**Objective**
Quote exactly the lines spanning from the top of the data below to the line that contains "M['floor'], True)), kind='structure')", including both.

______

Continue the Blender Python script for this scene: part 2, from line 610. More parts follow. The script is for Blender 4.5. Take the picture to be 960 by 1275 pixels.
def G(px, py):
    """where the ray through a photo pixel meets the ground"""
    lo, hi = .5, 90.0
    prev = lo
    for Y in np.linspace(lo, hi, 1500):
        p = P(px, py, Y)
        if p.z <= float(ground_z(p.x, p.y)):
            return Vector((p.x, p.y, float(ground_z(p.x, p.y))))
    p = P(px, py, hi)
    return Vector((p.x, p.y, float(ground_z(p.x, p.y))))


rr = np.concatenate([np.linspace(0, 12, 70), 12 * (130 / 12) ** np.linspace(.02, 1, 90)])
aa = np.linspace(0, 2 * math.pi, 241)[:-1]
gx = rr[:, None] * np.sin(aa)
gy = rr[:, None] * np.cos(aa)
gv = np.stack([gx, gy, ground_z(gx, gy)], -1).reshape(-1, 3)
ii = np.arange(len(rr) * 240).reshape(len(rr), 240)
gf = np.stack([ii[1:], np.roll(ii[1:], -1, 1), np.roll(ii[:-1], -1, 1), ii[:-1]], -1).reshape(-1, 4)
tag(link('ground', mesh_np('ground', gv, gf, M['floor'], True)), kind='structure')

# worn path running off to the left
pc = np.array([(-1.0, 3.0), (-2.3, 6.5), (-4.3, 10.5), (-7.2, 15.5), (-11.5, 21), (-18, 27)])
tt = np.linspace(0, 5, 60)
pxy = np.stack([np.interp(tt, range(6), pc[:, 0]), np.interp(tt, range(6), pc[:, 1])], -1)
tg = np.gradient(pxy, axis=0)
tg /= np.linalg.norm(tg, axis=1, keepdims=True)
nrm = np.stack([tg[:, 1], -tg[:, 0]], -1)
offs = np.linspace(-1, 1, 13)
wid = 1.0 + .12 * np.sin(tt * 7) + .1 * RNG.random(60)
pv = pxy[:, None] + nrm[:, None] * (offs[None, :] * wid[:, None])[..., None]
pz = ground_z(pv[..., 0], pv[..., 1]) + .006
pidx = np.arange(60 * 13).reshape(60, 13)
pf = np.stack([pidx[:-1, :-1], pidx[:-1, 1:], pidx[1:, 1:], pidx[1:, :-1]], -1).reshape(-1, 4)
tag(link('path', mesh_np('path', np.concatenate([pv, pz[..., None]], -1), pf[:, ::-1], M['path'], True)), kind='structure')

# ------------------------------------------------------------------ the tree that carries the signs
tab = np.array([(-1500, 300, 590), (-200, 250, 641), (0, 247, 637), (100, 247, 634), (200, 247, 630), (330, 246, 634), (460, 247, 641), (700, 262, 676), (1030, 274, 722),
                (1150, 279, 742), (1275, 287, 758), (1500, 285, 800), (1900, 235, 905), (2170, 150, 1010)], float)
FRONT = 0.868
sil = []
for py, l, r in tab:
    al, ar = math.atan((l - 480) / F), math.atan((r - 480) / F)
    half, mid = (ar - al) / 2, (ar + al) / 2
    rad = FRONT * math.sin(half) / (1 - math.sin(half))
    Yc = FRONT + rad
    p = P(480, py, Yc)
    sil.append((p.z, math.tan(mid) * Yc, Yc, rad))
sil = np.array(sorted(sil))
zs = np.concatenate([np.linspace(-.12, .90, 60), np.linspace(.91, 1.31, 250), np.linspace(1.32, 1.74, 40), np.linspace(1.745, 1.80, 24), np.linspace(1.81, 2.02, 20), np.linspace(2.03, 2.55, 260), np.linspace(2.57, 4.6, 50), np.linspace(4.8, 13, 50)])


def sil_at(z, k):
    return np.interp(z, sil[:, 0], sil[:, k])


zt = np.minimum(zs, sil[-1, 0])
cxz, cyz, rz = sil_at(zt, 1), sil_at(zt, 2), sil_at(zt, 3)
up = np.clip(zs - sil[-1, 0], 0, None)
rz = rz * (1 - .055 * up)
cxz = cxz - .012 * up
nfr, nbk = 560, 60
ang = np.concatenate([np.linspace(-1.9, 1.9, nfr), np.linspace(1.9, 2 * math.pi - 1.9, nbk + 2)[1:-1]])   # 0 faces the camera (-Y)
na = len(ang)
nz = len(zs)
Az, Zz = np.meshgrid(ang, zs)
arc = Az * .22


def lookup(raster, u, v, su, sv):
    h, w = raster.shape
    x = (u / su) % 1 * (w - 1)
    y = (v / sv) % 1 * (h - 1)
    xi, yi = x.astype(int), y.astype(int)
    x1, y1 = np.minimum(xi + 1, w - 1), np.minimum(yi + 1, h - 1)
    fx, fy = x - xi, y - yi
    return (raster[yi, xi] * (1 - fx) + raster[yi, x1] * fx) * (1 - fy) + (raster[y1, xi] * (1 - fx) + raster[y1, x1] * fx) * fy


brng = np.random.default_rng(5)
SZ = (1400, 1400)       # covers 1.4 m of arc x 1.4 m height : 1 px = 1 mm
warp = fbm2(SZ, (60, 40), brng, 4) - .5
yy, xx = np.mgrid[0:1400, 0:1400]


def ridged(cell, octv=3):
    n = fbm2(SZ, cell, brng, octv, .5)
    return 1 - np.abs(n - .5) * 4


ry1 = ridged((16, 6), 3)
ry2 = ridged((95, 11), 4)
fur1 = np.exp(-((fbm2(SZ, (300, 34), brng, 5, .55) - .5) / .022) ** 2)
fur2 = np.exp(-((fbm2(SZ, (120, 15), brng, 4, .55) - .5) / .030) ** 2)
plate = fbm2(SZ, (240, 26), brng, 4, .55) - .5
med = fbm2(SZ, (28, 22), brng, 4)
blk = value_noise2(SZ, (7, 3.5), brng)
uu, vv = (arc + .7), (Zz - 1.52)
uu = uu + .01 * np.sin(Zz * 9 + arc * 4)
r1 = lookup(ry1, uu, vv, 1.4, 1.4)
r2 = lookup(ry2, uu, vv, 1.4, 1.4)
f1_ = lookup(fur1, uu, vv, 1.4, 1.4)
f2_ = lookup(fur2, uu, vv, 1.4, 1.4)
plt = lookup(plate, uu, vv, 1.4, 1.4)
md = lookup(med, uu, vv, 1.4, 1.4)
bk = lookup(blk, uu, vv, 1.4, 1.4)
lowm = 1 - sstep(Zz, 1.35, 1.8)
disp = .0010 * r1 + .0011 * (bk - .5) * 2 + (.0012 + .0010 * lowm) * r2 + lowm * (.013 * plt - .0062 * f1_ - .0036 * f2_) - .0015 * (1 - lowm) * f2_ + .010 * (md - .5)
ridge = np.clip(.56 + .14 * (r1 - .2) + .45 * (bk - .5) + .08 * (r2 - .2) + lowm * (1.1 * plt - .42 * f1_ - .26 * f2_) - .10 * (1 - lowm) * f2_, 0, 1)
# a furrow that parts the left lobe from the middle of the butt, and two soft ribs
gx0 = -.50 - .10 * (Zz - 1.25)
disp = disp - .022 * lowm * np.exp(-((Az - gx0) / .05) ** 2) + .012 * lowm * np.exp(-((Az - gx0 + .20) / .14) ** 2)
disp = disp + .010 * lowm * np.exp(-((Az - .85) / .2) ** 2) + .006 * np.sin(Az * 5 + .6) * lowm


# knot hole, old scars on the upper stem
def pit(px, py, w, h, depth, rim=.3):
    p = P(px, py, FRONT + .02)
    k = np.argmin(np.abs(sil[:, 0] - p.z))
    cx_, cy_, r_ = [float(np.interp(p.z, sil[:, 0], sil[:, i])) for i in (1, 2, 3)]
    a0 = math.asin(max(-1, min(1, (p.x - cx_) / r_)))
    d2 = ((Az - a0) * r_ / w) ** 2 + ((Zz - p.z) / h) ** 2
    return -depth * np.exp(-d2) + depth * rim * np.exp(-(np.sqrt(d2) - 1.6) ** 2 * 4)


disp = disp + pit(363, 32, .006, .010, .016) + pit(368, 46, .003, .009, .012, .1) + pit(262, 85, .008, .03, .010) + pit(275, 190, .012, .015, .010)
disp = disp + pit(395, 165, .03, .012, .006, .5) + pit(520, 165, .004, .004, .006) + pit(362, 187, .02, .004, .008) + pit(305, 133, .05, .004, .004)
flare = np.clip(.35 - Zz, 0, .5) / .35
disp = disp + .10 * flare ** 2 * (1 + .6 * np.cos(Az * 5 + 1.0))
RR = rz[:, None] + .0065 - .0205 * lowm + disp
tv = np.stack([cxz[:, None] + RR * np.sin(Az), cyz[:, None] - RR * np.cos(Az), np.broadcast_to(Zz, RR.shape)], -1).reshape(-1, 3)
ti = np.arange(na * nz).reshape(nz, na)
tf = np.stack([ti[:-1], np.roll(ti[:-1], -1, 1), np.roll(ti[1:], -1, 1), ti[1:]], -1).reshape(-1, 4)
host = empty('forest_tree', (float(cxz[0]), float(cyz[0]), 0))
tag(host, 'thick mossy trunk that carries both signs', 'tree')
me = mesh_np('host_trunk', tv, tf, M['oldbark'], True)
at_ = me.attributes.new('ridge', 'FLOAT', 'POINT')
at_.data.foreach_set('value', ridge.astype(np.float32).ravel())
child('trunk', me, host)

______

**Response**
Continue the Blender Python script for this scene: part 2, from line 610. More parts follow. The script is for Blender 4.5. Take the picture to be 960 by 1275 pixels.
def G(px, py):
    """where the ray through a photo pixel meets the ground"""
    lo, hi = .5, 90.0
    prev = lo
    for Y in np.linspace(lo, hi, 1500):
        p = P(px, py, Y)
        if p.z <= float(ground_z(p.x, p.y)):
            return Vector((p.x, p.y, float(ground_z(p.x, p.y))))
    p = P(px, py, hi)
    return Vector((p.x, p.y, float(ground_z(p.x, p.y))))


rr = np.concatenate([np.linspace(0, 12, 70), 12 * (130 / 12) ** np.linspace(.02, 1, 90)])
aa = np.linspace(0, 2 * math.pi, 241)[:-1]
gx = rr[:, None] * np.sin(aa)
gy = rr[:, None] * np.cos(aa)
gv = np.stack([gx, gy, ground_z(gx, gy)], -1).reshape(-1, 3)
ii = np.arange(len(rr) * 240).reshape(len(rr), 240)
gf = np.stack([ii[1:], np.roll(ii[1:], -1, 1), np.roll(ii[:-1], -1, 1), ii[:-1]], -1).reshape(-1, 4)
tag(link('ground', mesh_np('ground', gv, gf, M['floor'], True)), kind='structure')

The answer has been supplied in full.